The resolution notes that Clark County already is home to an $18 billion national defense industry and that research and development of drone aircraft would help plump up the region’s tech sector.

There are plenty of potential domestic uses for the aircraft, and include mapping and other benign applications. But one of the chief beneficiaries of domestic drones is expected to be law enforcement. Already, drones are being used in other parts of the country to spot violations of state and federal environmental law, pot plantations and other concerns in hard-to-access areas.

The enthusiasm for domestic drones isn’t universal, of course. As much as the high-tech jobs would be a welcome stab at economic diversification, many are still uncomfortable with the idea of unmanned vehicles buzzing around our neighborhoods.

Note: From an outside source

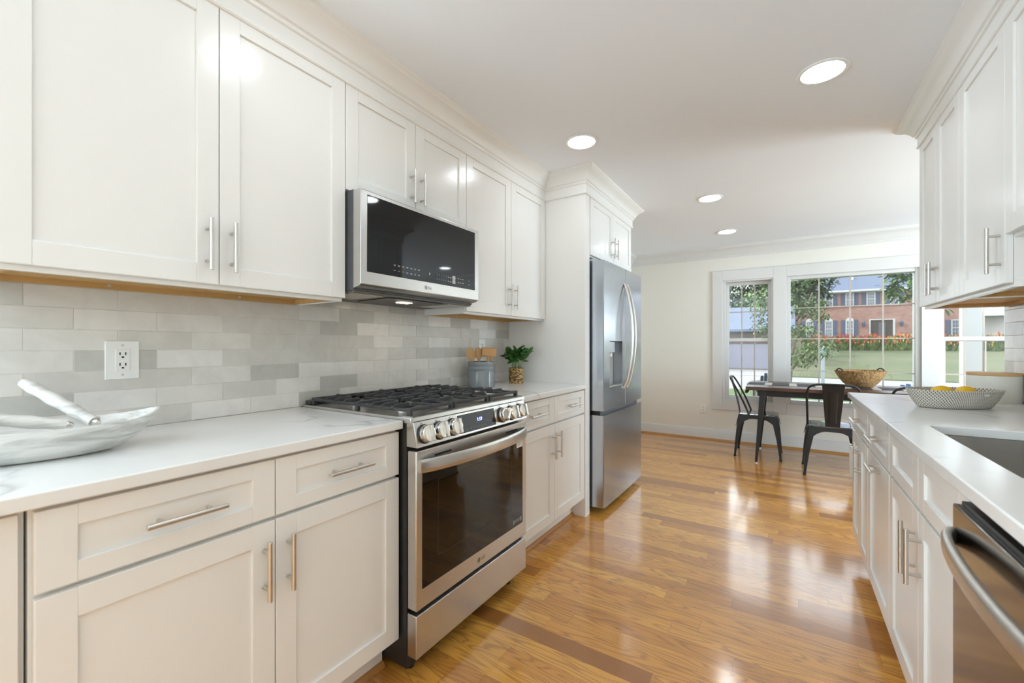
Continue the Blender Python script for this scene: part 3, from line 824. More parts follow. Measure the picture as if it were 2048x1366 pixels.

Jim Haber, coordinator with the Nevada Desert Experience, is one of those who doesn’t want the technology used by domestic law enforcement. He criticized the County Commission for trying to win jobs and economic development by attracting contractors who design and build drones: “War should never be treated as a jobs program.

“We can’t turn to military hardware to serve our economy,” he said.

While some fear flying robots equipped with Hellfire missiles, others have more pedestrian concerns. One of those who worries that drones could invade people’s privacy is Clark County Commissioner Chris Giunchigliani, who introduced an amendment into this week’s resolution specifying that privacy should be respected.

“I do have concerns about the privacy issue,” she said at the March 19 commission meeting — then voted for the resolution.